## Task to complete
Return all lines in the material below that contain "parts".

## Task input
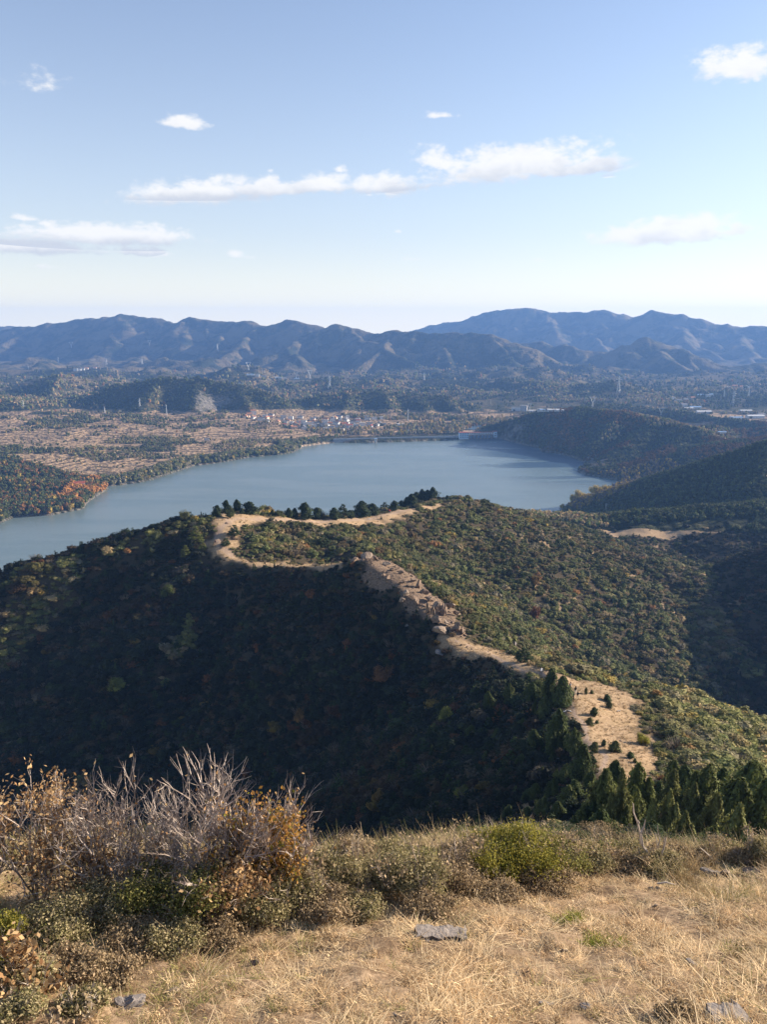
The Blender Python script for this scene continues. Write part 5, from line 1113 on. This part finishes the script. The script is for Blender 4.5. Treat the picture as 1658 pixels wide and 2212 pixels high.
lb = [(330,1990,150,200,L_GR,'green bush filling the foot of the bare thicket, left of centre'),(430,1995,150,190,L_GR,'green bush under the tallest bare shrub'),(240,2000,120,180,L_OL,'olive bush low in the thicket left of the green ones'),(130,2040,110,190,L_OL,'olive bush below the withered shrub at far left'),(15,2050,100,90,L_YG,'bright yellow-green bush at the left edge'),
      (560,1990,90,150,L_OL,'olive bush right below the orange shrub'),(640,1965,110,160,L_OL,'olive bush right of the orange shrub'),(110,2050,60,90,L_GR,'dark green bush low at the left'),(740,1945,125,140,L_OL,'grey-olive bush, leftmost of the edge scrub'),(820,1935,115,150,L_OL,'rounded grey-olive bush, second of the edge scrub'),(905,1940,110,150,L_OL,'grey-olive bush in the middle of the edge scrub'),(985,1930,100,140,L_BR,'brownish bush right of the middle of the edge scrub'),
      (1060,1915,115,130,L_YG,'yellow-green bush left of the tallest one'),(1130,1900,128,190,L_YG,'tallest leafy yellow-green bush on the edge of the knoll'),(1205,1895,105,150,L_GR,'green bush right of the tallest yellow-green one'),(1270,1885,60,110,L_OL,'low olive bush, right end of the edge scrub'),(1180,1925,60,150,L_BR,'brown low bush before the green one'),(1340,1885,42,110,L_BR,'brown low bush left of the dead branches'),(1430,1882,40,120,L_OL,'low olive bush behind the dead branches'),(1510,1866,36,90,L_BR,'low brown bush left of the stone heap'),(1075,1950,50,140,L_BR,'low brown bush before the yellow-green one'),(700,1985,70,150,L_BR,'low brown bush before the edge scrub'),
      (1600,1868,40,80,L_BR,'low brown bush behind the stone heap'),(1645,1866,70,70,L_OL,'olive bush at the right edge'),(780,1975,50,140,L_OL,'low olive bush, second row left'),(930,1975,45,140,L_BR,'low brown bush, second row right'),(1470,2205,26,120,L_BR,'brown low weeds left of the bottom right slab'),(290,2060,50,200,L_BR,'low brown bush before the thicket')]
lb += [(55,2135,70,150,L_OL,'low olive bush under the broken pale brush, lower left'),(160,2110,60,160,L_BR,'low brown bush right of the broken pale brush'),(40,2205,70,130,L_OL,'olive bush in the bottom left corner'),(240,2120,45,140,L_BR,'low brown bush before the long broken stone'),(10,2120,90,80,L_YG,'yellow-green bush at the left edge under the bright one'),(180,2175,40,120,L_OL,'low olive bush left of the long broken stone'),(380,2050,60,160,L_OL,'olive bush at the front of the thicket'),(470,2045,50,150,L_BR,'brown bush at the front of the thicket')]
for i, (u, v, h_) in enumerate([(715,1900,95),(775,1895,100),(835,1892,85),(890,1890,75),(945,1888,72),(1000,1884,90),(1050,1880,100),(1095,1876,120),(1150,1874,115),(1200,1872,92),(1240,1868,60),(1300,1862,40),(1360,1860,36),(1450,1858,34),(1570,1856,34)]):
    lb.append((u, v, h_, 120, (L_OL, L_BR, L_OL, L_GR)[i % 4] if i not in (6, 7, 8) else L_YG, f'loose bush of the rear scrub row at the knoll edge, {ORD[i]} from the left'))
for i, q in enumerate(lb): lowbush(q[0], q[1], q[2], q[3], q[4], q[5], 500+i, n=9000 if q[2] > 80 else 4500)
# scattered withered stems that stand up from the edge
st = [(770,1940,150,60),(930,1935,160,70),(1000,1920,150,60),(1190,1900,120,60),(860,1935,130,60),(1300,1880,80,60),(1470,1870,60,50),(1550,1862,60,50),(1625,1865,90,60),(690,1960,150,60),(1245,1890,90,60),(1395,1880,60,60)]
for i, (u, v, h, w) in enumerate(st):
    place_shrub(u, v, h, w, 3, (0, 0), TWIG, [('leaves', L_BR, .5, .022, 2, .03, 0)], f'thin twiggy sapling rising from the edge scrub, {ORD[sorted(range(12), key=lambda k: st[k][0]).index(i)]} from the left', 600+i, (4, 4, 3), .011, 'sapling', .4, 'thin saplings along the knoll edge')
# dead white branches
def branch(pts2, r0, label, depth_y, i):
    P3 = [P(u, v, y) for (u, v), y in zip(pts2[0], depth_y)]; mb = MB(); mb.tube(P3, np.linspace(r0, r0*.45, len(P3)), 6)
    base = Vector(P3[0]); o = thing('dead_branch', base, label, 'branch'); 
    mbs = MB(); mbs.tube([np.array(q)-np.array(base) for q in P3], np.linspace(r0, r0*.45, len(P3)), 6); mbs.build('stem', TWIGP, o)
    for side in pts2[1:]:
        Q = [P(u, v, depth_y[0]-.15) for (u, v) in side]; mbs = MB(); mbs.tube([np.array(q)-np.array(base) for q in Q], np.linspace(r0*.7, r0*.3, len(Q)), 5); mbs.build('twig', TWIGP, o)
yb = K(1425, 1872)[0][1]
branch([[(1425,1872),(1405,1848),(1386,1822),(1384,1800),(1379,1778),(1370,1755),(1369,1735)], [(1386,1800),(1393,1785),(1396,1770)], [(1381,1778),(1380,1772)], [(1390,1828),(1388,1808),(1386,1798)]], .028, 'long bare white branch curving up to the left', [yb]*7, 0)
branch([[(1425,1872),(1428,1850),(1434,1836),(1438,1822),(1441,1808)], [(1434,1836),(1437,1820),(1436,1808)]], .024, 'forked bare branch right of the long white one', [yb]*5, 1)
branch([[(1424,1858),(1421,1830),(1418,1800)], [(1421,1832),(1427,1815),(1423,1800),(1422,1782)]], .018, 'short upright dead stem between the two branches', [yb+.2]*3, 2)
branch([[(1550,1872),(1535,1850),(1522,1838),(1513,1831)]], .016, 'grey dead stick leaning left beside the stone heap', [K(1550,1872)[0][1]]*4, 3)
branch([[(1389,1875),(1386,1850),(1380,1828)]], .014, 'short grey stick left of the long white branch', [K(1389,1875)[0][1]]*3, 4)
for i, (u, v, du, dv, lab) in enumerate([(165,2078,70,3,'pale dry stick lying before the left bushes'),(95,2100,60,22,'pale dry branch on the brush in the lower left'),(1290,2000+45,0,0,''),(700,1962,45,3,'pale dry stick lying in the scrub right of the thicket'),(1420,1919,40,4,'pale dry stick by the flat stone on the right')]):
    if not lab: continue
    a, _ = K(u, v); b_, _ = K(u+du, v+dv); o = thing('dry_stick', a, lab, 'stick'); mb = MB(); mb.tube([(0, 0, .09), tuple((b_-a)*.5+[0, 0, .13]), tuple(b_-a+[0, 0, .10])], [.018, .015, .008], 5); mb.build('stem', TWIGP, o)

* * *

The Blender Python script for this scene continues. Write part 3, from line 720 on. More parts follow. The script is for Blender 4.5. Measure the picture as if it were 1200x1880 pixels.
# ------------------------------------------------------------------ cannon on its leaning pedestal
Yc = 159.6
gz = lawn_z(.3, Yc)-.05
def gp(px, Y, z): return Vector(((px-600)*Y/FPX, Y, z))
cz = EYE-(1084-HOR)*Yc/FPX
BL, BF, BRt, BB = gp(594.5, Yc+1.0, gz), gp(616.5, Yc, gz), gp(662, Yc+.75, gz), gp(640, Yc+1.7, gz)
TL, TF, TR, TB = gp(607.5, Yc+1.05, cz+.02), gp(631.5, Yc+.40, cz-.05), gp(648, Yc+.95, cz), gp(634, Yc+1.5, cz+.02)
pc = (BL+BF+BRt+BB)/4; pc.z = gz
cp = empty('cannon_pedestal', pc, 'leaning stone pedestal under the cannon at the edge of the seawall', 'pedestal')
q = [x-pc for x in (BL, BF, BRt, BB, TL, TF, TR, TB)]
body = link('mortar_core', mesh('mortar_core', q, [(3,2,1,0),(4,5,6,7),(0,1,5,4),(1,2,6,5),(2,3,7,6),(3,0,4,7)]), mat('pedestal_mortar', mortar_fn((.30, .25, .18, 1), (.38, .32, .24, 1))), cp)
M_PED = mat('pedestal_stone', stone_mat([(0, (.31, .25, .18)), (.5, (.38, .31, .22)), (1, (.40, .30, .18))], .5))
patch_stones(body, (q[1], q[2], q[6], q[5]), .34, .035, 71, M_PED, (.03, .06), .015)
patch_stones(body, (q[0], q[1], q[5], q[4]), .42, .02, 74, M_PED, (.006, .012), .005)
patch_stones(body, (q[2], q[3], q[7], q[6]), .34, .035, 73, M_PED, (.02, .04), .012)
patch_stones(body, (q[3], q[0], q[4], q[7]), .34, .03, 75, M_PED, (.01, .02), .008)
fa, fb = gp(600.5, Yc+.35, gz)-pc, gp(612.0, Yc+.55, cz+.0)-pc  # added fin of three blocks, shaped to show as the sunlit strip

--

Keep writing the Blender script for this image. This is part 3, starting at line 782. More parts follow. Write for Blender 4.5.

## Response for this exercise
The Blender Python script for this scene continues. Write part 3, from line 720 on. More parts follow. The script is for Blender 4.5. Measure the picture as if it were 1200x1880 pixels.
Keep writing the Blender script for this image. This is part 3, starting at line 782. More parts follow. Write for Blender 4.5.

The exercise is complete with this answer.